• **Your task**: Skip the pictures. Repeat everything else in the records word for word.

• **Dataset content**:
● ● ● ● ●

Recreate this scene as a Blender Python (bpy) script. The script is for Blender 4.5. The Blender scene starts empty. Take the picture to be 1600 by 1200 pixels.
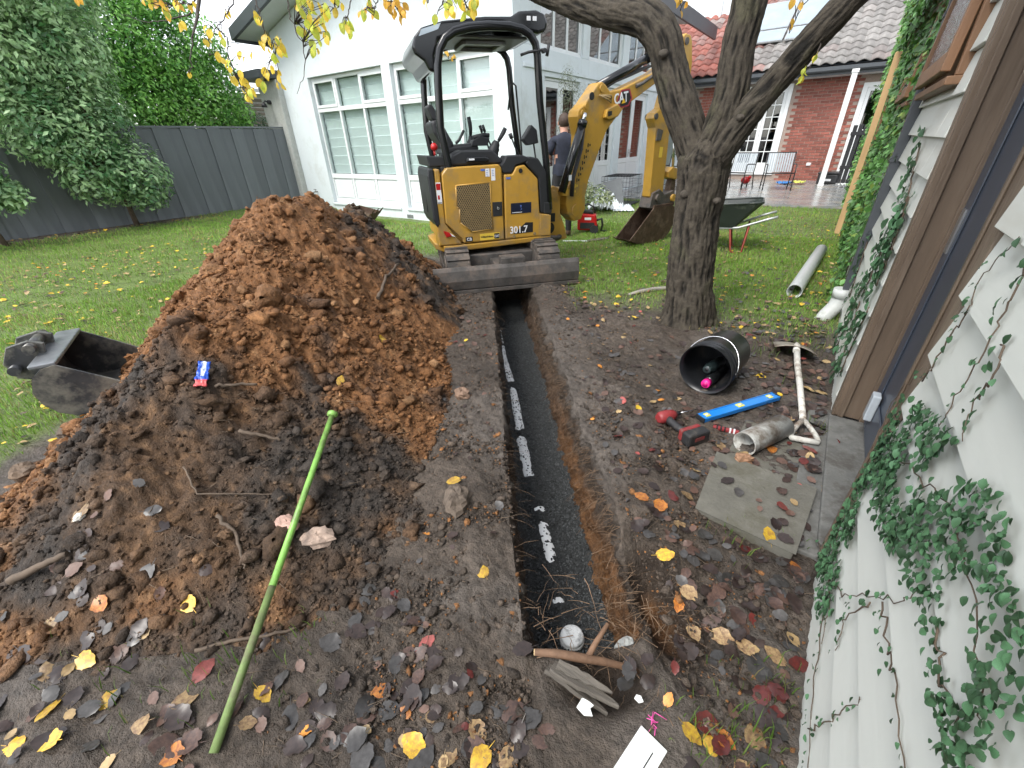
import bpy, math, random
import numpy as np
from mathutils import Matrix, Vector

random.seed(7)
RNG = np.random.default_rng(7)
SC = bpy.context.scene
COL = SC.collection
R = math.radians

# ------------------------------------------------------------------ camera
CAM_H = 1.4
cam_d = bpy.data.cameras.new('camera')
cam_d.sensor_width = 36.0
cam_d.lens = 657.0 / 1600.0 * 36.0
cam_d.clip_start = 0.02
cam_d.clip_end = 2000
cam = bpy.data.objects.new('camera', cam_d)
COL.objects.link(cam)
CAM_AX = ((0.8186, -0.2677, 0.5081), (0.5737, 0.4221, -0.7019), (-0.0266, 0.8661, 0.4992))
cam.matrix_world = Matrix.Translation((0, 0, CAM_H)) @ Matrix(CAM_AX).to_4x4()
SC.camera = cam

# ------------------------------------------------------------------ sky, sun, exposure
SUN_EL, SUN_AZ = R(54), R(194)
world = bpy.data.worlds.new('World')
SC.world = world
world.use_nodes = True
wn, wl = world.node_tree.nodes, world.node_tree.links
wn.clear()
w_out = wn.new('ShaderNodeOutputWorld')
w_bg = wn.new('ShaderNodeBackground')
w_sky = wn.new('ShaderNodeTexSky')
w_sky.sky_type = 'NISHITA'
w_sky.sun_disc = False
w_sky.sun_elevation = SUN_EL
w_sky.sun_rotation = SUN_AZ
w_sky.air_density = 1.0
w_sky.dust_density = 1.0
w_sky.ozone_density = 1.0
w_hs = wn.new('ShaderNodeHueSaturation')      # cloud deck: the blue washed out to overcast white
w_hs.inputs['Saturation'].default_value = 0.24
w_hs.inputs['Value'].default_value = 1.0
wl.new(w_sky.outputs[0], w_hs.inputs['Color'])
wl.new(w_hs.outputs[0], w_bg.inputs['Color'])
w_bg.inputs['Strength'].default_value = 0.15
wl.new(w_bg.outputs[0], w_out.inputs['Surface'])
sun_d = bpy.data.lights.new('sun', 'SUN')
sun_d.energy = 1.15
sun_d.angle = R(24)
sun_d.color = (1.0, 0.96, 0.9)
sun = bpy.data.objects.new('sun', sun_d)
COL.objects.link(sun)
sv = Vector((math.sin(SUN_AZ) * math.cos(SUN_EL), math.cos(SUN_AZ) * math.cos(SUN_EL), math.sin(SUN_EL)))
sun.rotation_euler = sv.to_track_quat('Z', 'Y').to_euler()
SC.view_settings.view_transform = 'Standard'
SC.view_settings.look = 'None'
SC.view_settings.exposure = 1.58
SC.view_settings.gamma = 1.0
SC.view_settings.use_curve_mapping = False
SC.cycles.use_adaptive_sampling = True
SC.cycles.adaptive_threshold = .025
SC.cycles.max_bounces = 6
SC.cycles.diffuse_bounces = 2
SC.cycles.glossy_bounces = 3
SC.cycles.transmission_bounces = 3
SC.cycles.transparent_max_bounces = 10
SC.cycles.caustics_reflective = False
SC.cycles.caustics_refractive = False

# ------------------------------------------------------------------ materials
MATS = {}


def _mat(name):
    m = bpy.data.materials.new(name)
    m.use_nodes = True
    nt = m.node_tree
    b = nt.nodes['Principled BSDF']
    MATS[name] = m
    return m, nt, b


def _noise(nt, vec, scale, detail=4, rough=.6, w=None):
    n = nt.nodes.new('ShaderNodeTexNoise')
    n.inputs['Scale'].default_value = scale
    n.inputs['Detail'].default_value = detail
    n.inputs['Roughness'].default_value = rough
    nt.links.new(vec, n.inputs['Vector'])
    return n


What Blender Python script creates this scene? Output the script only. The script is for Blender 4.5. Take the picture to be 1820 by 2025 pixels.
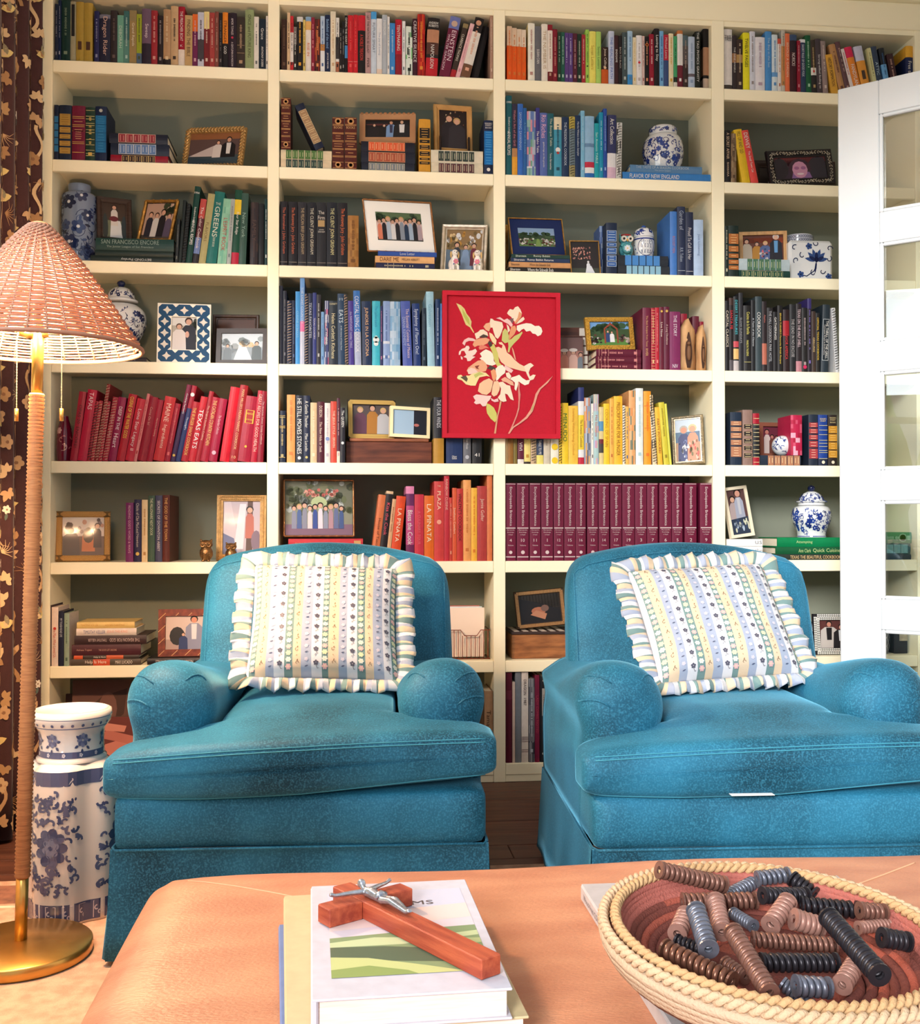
import bpy, bmesh, math, random
from mathutils import Vector, Matrix
random.seed(7)
PI = math.pi
S = bpy.context.scene
COL = S.collection
for _o in list(bpy.data.objects):
    bpy.data.objects.remove(_o)

# ------------------------------------------------------------------ camera
FPX, YAW, PITCH = 2115.7, math.radians(5.868), math.radians(0.742)
CAM = Vector((0.0, -3.974, 0.958))
cd = bpy.data.cameras.new('camera'); cd.sensor_fit = 'HORIZONTAL'; cd.sensor_width = 36.0
cd.lens = 36.0 * FPX / 1820.0; cd.clip_start = 0.02; cd.clip_end = 200
cam = bpy.data.objects.new('camera', cd); COL.objects.link(cam); S.camera = cam
FW = Vector((math.sin(YAW) * math.cos(PITCH), math.cos(YAW) * math.cos(PITCH), math.sin(PITCH)))
RT = Vector((math.cos(YAW), -math.sin(YAW), 0.0)); UP = RT.cross(FW)
cam.matrix_world = Matrix(((RT.x, UP.x, -FW.x, CAM.x), (RT.y, UP.y, -FW.y, CAM.y), (RT.z, UP.z, -FW.z, CAM.z), (0, 0, 0, 1)))

# ------------------------------------------------------------------ colour management, world, daylight
S.view_settings.view_transform = 'Standard'; S.view_settings.look = 'None'
S.view_settings.gamma = 1.0; S.view_settings.use_curve_mapping = False
S.view_settings.exposure = 0.70
S.cycles.max_bounces = 8; S.cycles.diffuse_bounces = 4; S.cycles.glossy_bounces = 4
S.cycles.transparent_max_bounces = 12; S.cycles.caustics_reflective = False; S.cycles.caustics_refractive = False
W = bpy.data.worlds.new('daylight_sky'); S.world = W; W.use_nodes = True
_bg = W.node_tree.nodes['Background']; _bg.inputs[0].default_value = (0.90, 0.95, 1.0, 1); _bg.inputs[1].default_value = 0.50
def add_light(name, kind, energy, color, loc, target=None, **kw):
    l = bpy.data.lights.new(name, kind); l.energy = energy; l.color = color
    for k, v in kw.items(): setattr(l, k, v)
    o = bpy.data.objects.new(name, l); COL.objects.link(o); o.location = loc
    if target is not None: o.rotation_euler = (Vector(target) - Vector(loc)).to_track_quat('-Z', 'Y').to_euler()
    return o
# soft daylight that pours in from the windows behind and to the side of the camera
add_light('daylight_sun', 'SUN', 3.3, (1.0, 0.98, 0.95), (-3.4, -7.5, 4.2), (0.5, 0, 1.05), angle=math.radians(18))
add_light('side_window_light', 'AREA', 16, (0.86, 0.94, 1.0), (-1.22, -2.15, 2.10), (0.6, -1.2, 0.9), shape='RECTANGLE', size=1.9, size_y=0.7)

# ------------------------------------------------------------------ pixel helpers (1820 x 2025 frame) -> world
def ray(u, v): return FW + RT * ((u - 910.0) / FPX) - UP * ((v - 1012.5) / FPX)
def aty(u, v, y): d = ray(u, v); return CAM + d * ((y - CAM.y) / d.y)
def atz(u, v, z): d = ray(u, v); return CAM + d * ((z - CAM.z) / d.z)
def atx(u, v, x): d = ray(u, v); return CAM + d * ((x - CAM.x) / d.x)
def atd(u, v, dep): return CAM + ray(u, v) * dep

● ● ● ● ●

• **Written response**:
Recreate this scene as a Blender Python (bpy) script. The script is for Blender 4.5. The Blender scene starts empty. Take the picture to be 1600 by 1200 pixels.
import bpy, math, random
import numpy as np
from mathutils import Matrix, Vector

random.seed(7)
RNG = np.random.default_rng(7)
SC = bpy.context.scene
COL = SC.collection
R = math.radians

# ------------------------------------------------------------------ camera
CAM_H = 1.4
cam_d = bpy.data.cameras.new('camera')
cam_d.sensor_width = 36.0
cam_d.lens = 657.0 / 1600.0 * 36.0
cam_d.clip_start = 0.02
cam_d.clip_end = 2000
cam = bpy.data.objects.new('camera', cam_d)
COL.objects.link(cam)
CAM_AX = ((0.8186, -0.2677, 0.5081), (0.5737, 0.4221, -0.7019), (-0.0266, 0.8661, 0.4992))
cam.matrix_world = Matrix.Translation((0, 0, CAM_H)) @ Matrix(CAM_AX).to_4x4()
SC.camera = cam

# ------------------------------------------------------------------ sky, sun, exposure
SUN_EL, SUN_AZ = R(54), R(194)
world = bpy.data.worlds.new('World')
SC.world = world
world.use_nodes = True
wn, wl = world.node_tree.nodes, world.node_tree.links
wn.clear()
w_out = wn.new('ShaderNodeOutputWorld')
w_bg = wn.new('ShaderNodeBackground')
w_sky = wn.new('ShaderNodeTexSky')
w_sky.sky_type = 'NISHITA'
w_sky.sun_disc = False
w_sky.sun_elevation = SUN_EL
w_sky.sun_rotation = SUN_AZ
w_sky.air_density = 1.0
w_sky.dust_density = 1.0
w_sky.ozone_density = 1.0
w_hs = wn.new('ShaderNodeHueSaturation')      # cloud deck: the blue washed out to overcast white
w_hs.inputs['Saturation'].default_value = 0.24
w_hs.inputs['Value'].default_value = 1.0
wl.new(w_sky.outputs[0], w_hs.inputs['Color'])
wl.new(w_hs.outputs[0], w_bg.inputs['Color'])
w_bg.inputs['Strength'].default_value = 0.15
wl.new(w_bg.outputs[0], w_out.inputs['Surface'])
sun_d = bpy.data.lights.new('sun', 'SUN')
sun_d.energy = 1.15
sun_d.angle = R(24)
sun_d.color = (1.0, 0.96, 0.9)
sun = bpy.data.objects.new('sun', sun_d)
COL.objects.link(sun)
sv = Vector((math.sin(SUN_AZ) * math.cos(SUN_EL), math.cos(SUN_AZ) * math.cos(SUN_EL), math.sin(SUN_EL)))
sun.rotation_euler = sv.to_track_quat('Z', 'Y').to_euler()
SC.view_settings.view_transform = 'Standard'
SC.view_settings.look = 'None'
SC.view_settings.exposure = 1.58
SC.view_settings.gamma = 1.0
SC.view_settings.use_curve_mapping = False
SC.cycles.use_adaptive_sampling = True
SC.cycles.adaptive_threshold = .025
SC.cycles.max_bounces = 6
SC.cycles.diffuse_bounces = 2
SC.cycles.glossy_bounces = 3
SC.cycles.transmission_bounces = 3
SC.cycles.transparent_max_bounces = 10
SC.cycles.caustics_reflective = False
SC.cycles.caustics_refractive = False

# ------------------------------------------------------------------ materials
MATS = {}


def _mat(name):
    m = bpy.data.materials.new(name)
    m.use_nodes = True
    nt = m.node_tree
    b = nt.nodes['Principled BSDF']
    MATS[name] = m
    return m, nt, b


def _noise(nt, vec, scale, detail=4, rough=.6, w=None):
    n = nt.nodes.new('ShaderNodeTexNoise')
    n.inputs['Scale'].default_value = scale
    n.inputs['Detail'].default_value = detail
    n.inputs['Roughness'].default_value = rough
    nt.links.new(vec, n.inputs['Vector'])
    return n


What Blender Python script creates this scene? Output the script only. The script is for Blender 4.5. Take the picture to be 1820 by 2025 pixels.
import bpy, bmesh, math, random
from mathutils import Vector, Matrix
random.seed(7)
PI = math.pi
S = bpy.context.scene
COL = S.collection
for _o in list(bpy.data.objects):
    bpy.data.objects.remove(_o)

# ------------------------------------------------------------------ camera
FPX, YAW, PITCH = 2115.7, math.radians(5.868), math.radians(0.742)
CAM = Vector((0.0, -3.974, 0.958))
cd = bpy.data.cameras.new('camera'); cd.sensor_fit = 'HORIZONTAL'; cd.sensor_width = 36.0
cd.lens = 36.0 * FPX / 1820.0; cd.clip_start = 0.02; cd.clip_end = 200
cam = bpy.data.objects.new('camera', cd); COL.objects.link(cam); S.camera = cam
FW = Vector((math.sin(YAW) * math.cos(PITCH), math.cos(YAW) * math.cos(PITCH), math.sin(PITCH)))
RT = Vector((math.cos(YAW), -math.sin(YAW), 0.0)); UP = RT.cross(FW)
cam.matrix_world = Matrix(((RT.x, UP.x, -FW.x, CAM.x), (RT.y, UP.y, -FW.y, CAM.y), (RT.z, UP.z, -FW.z, CAM.z), (0, 0, 0, 1)))

# ------------------------------------------------------------------ colour management, world, daylight
S.view_settings.view_transform = 'Standard'; S.view_settings.look = 'None'
S.view_settings.gamma = 1.0; S.view_settings.use_curve_mapping = False
S.view_settings.exposure = 0.70
S.cycles.max_bounces = 8; S.cycles.diffuse_bounces = 4; S.cycles.glossy_bounces = 4
S.cycles.transparent_max_bounces = 12; S.cycles.caustics_reflective = False; S.cycles.caustics_refractive = False
W = bpy.data.worlds.new('daylight_sky'); S.world = W; W.use_nodes = True
_bg = W.node_tree.nodes['Background']; _bg.inputs[0].default_value = (0.90, 0.95, 1.0, 1); _bg.inputs[1].default_value = 0.50
def add_light(name, kind, energy, color, loc, target=None, **kw):
    l = bpy.data.lights.new(name, kind); l.energy = energy; l.color = color
    for k, v in kw.items(): setattr(l, k, v)
    o = bpy.data.objects.new(name, l); COL.objects.link(o); o.location = loc
    if target is not None: o.rotation_euler = (Vector(target) - Vector(loc)).to_track_quat('-Z', 'Y').to_euler()
    return o
# soft daylight that pours in from the windows behind and to the side of the camera
add_light('daylight_sun', 'SUN', 3.3, (1.0, 0.98, 0.95), (-3.4, -7.5, 4.2), (0.5, 0, 1.05), angle=math.radians(18))
add_light('side_window_light', 'AREA', 16, (0.86, 0.94, 1.0), (-1.22, -2.15, 2.10), (0.6, -1.2, 0.9), shape='RECTANGLE', size=1.9, size_y=0.7)

# ------------------------------------------------------------------ pixel helpers (1820 x 2025 frame) -> world
def ray(u, v): return FW + RT * ((u - 910.0) / FPX) - UP * ((v - 1012.5) / FPX)
def aty(u, v, y): d = ray(u, v); return CAM + d * ((y - CAM.y) / d.y)
def atz(u, v, z): d = ray(u, v); return CAM + d * ((z - CAM.z) / d.z)
def atx(u, v, x): d = ray(u, v); return CAM + d * ((x - CAM.x) / d.x)
def atd(u, v, dep): return CAM + ray(u, v) * dep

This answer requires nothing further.